The way baseball had a dead-ball, live-ball, steroids and, now, post-steroids era, soccer too has lived through stretches in which the way the sport is played has pivoted. From 1930 through 1954 scoring was steadily on the rise. In the time frame since, scoring has become progressively more rare. That second period was caused by, or led to, depending on your perspective, a gradual change in tactics, going from a commonly accepted lineup of four or five dedicated attackers to today's widely used system that prefers to field only one all-out striker.

With the latter approach is in no danger of dying out, some are skeptical of a return to the scoring ways of decades past.

"Most clubs in Europe play in physically demanding leagues and [players] then have to recharge for a tournament they have to play in.
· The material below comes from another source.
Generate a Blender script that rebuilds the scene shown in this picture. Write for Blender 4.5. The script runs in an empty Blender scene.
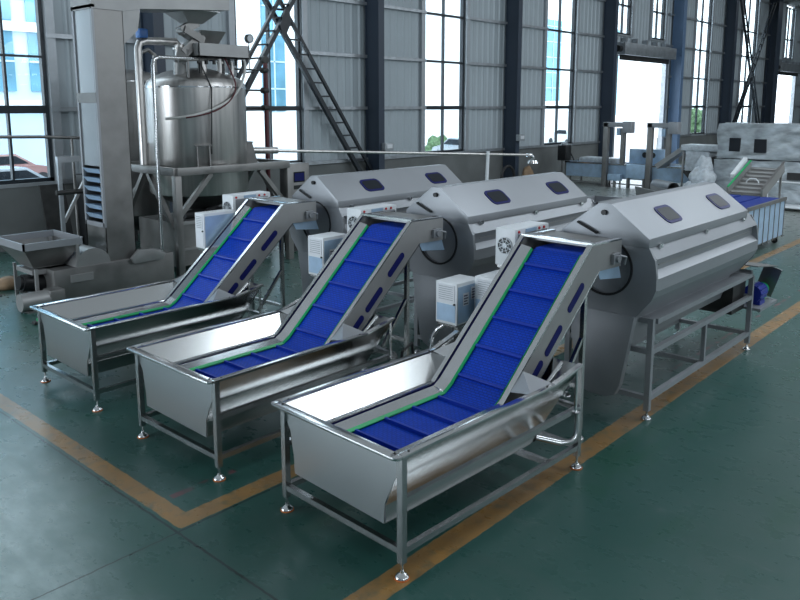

You're seeing a lot of strikers getting injured in the last phase of league play," said Ruud Gullit, a two-time World Player of the Year who played in the 1990 World Cup for the Netherlands as a forward. "Soccer has become harder and harder, and is always demanding more energy, which is just making a lot of players very tired."

"I don't see goals going up," Gullit added. "Players are so tired after such a long season. And the skill level has risen, players have become much more athletic, much more powerful and that takes a lot out of them, which can cost them at a World Cup."

If the statistical prediction for an uptick in goals in South Africa does materialize, it isn't yet indicative of a new approach to the sport. There have been upward outliers at the World Cup before (in '70, '78, '82 and '94 scoring crept up slightly, but the overall downward trend persisted). It is, however, an indicator that an overhaul of the way the sport is played is a possibility. The march of goals would have to be sustained over several World Cups to be statistically representative, not to mention noticeable to the naked eye.

For now, if nothing else, it'll be nice to see a few more goals being scored.